For Trump, the main strategic aim of the Georgia town hall was surely to reverse out of his party’s unpopular positions on abortion and IVF. The former drew the most pointed question. “Women are entitled to do what they want to and need to do with their bodies, including their unborn—that’s on them,” a woman who identified herself as Pamela from Cumming asked. “Why is the government involved in women’s basic rights?”

This was the only time the former president made an attempt at being statesmanlike, focusing on the topic at hand rather than his personal grievances or dire warnings about immigration. The subject had been rightfully returned to the states, Trump maintained, and many had liberalized their regimes thanks to specific legislation and ballot measures. Some of the anti-abortion laws enacted elsewhere, he allowed, were “too tough, too tough.” He personally believed in exceptions for rape, incest, and the life of the mother. This unusual clarity suggests that his strategists have hammered into him that the Dobbs decision, which overturned Roe v. Wade, has repelled swing voters. He took credit, though in a peculiar way, for saving IVF in Alabama after that state’s supreme court ruled that frozen embryos should be regarded as children. In his telling, he was alerted to the situation by Senator Katie Britt, whom he described as “a young—just a fantastically attractive person—from Alabama.” He put out a statement supporting IVF, and the legislature acted quickly to protect it. “We really are the party for IVF,” he added. “We want fertilization.”

[Read: The people waiting for the end of IVF]

Others dispute Trump’s account, and his claims to moderation on reproductive issues yesterday weren’t entirely convincing. (Project 2025, a blueprint for a second Trump term that was compiled by many of his allies, calls for a raft of restrictions on abortion.) But at least it was something close to a direct answer. The first questioner, Lisa from Milton—whom CNN later identified as the president of Fulton County Republican Women—asked Trump about the economy. She got the briefest mention of the “liquid gold” underneath America, which will allegedly solve its economic problems. Then Trump segued into musing about his “favorite graph”—the one on illegal immigration that supposedly saved his life in Butler, Pennsylvania.

To give Faulkner some credit, she did try to return the conversation to reality at several points, with vibe-killing questions such as “And we can pay for that?” (That was in response to Trump’s suggestion that he would cut tax on benefits for seniors. Trump sailed on without acknowledging it.) He told Linda, also from Milton, that transgender women competing in female sports was “crazy,” ruefully shaking his head. “We’re not going to let it happen,” he added.

“How do you stop it?” Faulkner asked. “Do you go to the sports leagues?”

Nothing so complicated! “You just ban it,” he said. “The president bans it. You just don’t let it happen.” Now, the U.S. commander in chief might oversee the world’s biggest military and its largest economy, but he or she is not currently charged with setting the rules of Olympic boxing.

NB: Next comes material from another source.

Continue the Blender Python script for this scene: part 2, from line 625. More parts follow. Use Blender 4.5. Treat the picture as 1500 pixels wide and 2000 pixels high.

Next up was a single mom, Rachel, struggling with the cost of daycare. She was visibly emotional as she stood at the mic. “You have a beautiful voice, by the way,” Trump said, to put her at ease. In response to Rachel’s question about how her child tax credit had decreased, he mentioned his daughter Ivanka, who, he said “drove me crazy” about the issue. “She said, Dad, we have to do tax credits for women. The child tax credits. She was driving me crazy.” (Typical woman, always banging on about economic freedom this and reproductive rights that.) “Then I did it, and I got it just about done, and she said: Dad, you’ve got to double it up.” He noted that fellow Republicans had told him he would get no gratitude for this, and then promised Rachel that he would “readjust things.”

[Read: Trump called Harris ‘beautiful.’ Now he has a problem.]

Audience members seemed not to mind that there was only the vaguest relationship between many of their questions and the former president’s eventual answers. (Contrast that with Bloomberg News’s interview the day before, in which the editor in chief, John Micklethwait, rebuked Trump for referring to “Gavin Newscum” and dragged him back from a riff about voter fraud with the interjection: “The question is about Google.”) Some solid objects did appear through the mist, however. Trump promised an end to “sanctuary cities” and a 50 percent reduction in everyone’s energy bills, and he defended his “enemies from within” comments as a “pretty good presentation.”

Much like a toddler, Trump occasionally said something insightful in a naive and entirely unselfconscious manner. Talking about Aurora, Colorado, where he and his running mate, J. D. Vance, have claimed that Venezuelan gangs are running rampant—a claim that the city’s mayor has called “grossly exaggerated”—a brief cloud of empathy passed across the former president’s face. “They’ve taken over apartment buildings,” he said. “They’re in the real-estate business, just like I am.” (So true: The industry does attract some unsavory characters.) Later, talking about the number of court cases filed against him, Trump observed, “They do phony investigations. I’ve been investigated more than Alphonse Capone.” Sorry? Had someone left a pot of glue open near the stage? Did the former president really just compare himself to a big-time criminal who was notoriously convicted only of his smaller offenses?

And then, all too soon, the allotted hour was up. Fox, according to CNN, edited out at least one questioner’s enthusiastic endorsement of Trump. Even so, it was obvious that the ex-president’s many partisans at the event enjoyed themselves. Before asking about foreign policy, the last questioner, Alicia from Fulton County, thanked Trump for coming into “a roomful of women that the current administration would consider domestic terrorists.” (“That’s true,” he replied.) But had undecided women watching at home learned anything more about Trump that might inform their vote? No. Did they at least have a good time? Probably not.